Só que não se pode ser marcial ou bélico com meia-dúzia de rufias. “Imagino sempre que isto eram bandos de gajos à solta na noite daquela cidade, hooligans à cacetada, com martelos, matracas, facas, tudo o que agarrassem usavam para dar porrada nos outros”, diz. E também o estrondo ameaçador das botas no palco precisa desse efeito de grupo.

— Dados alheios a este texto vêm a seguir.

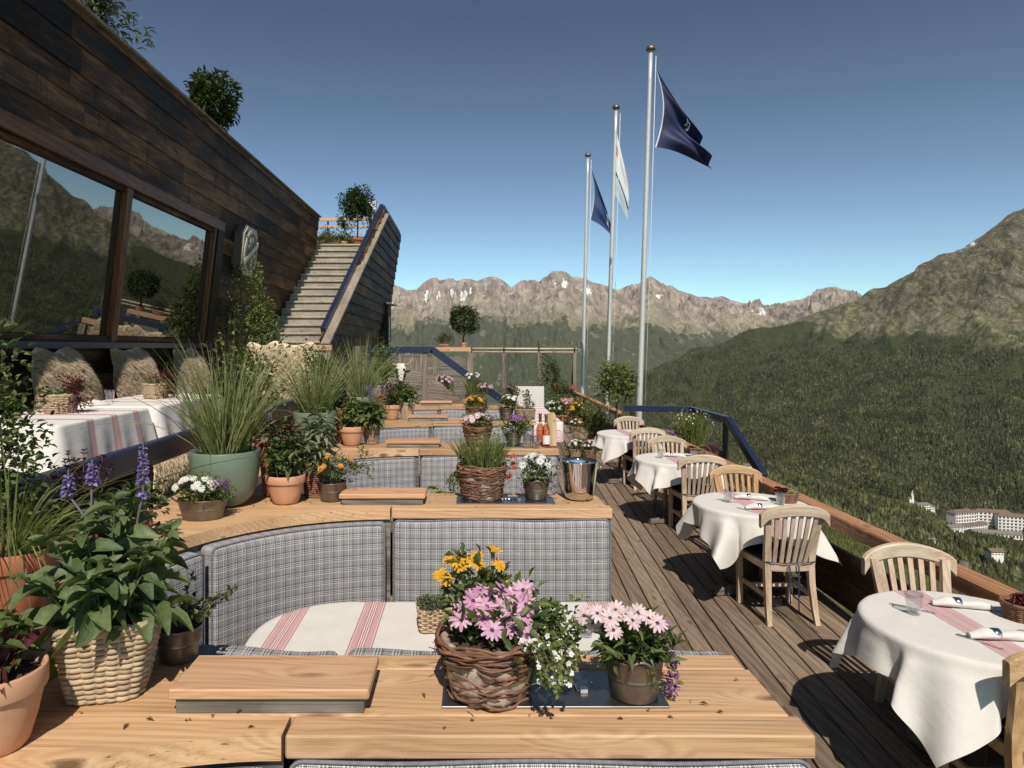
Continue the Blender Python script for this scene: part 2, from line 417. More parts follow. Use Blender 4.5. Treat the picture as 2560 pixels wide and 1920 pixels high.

Este é um Romeu e Julieta que tenta fugir às convenções, seguindo o exemplo dos dois apaixonados de Verona. Rui Horta permite-se introduzir uma discussão conjugal entre os dois, em que se imagina com humor que a morte os pode salvar, afinal, de um futuro divórcio, com definição da custódia parental resolvida em tribunal e partilha de bens esgatanhada; e em que, no calor do bate-boca, trocam entre si um “morre!” e um “morre tu!” já raspadinho de qualquer romantismo. Neste Romeu e Julieta os corpos são acometidos de tremores do início ao fim, como se cada um não dominasse o seu próprio corpo e estivesse entregue a duas pulsões incontroláveis. Mais uma vez: a violência e o desejo. Um amor que, desta vez, não se dança em pontas; mas está pelas pontas.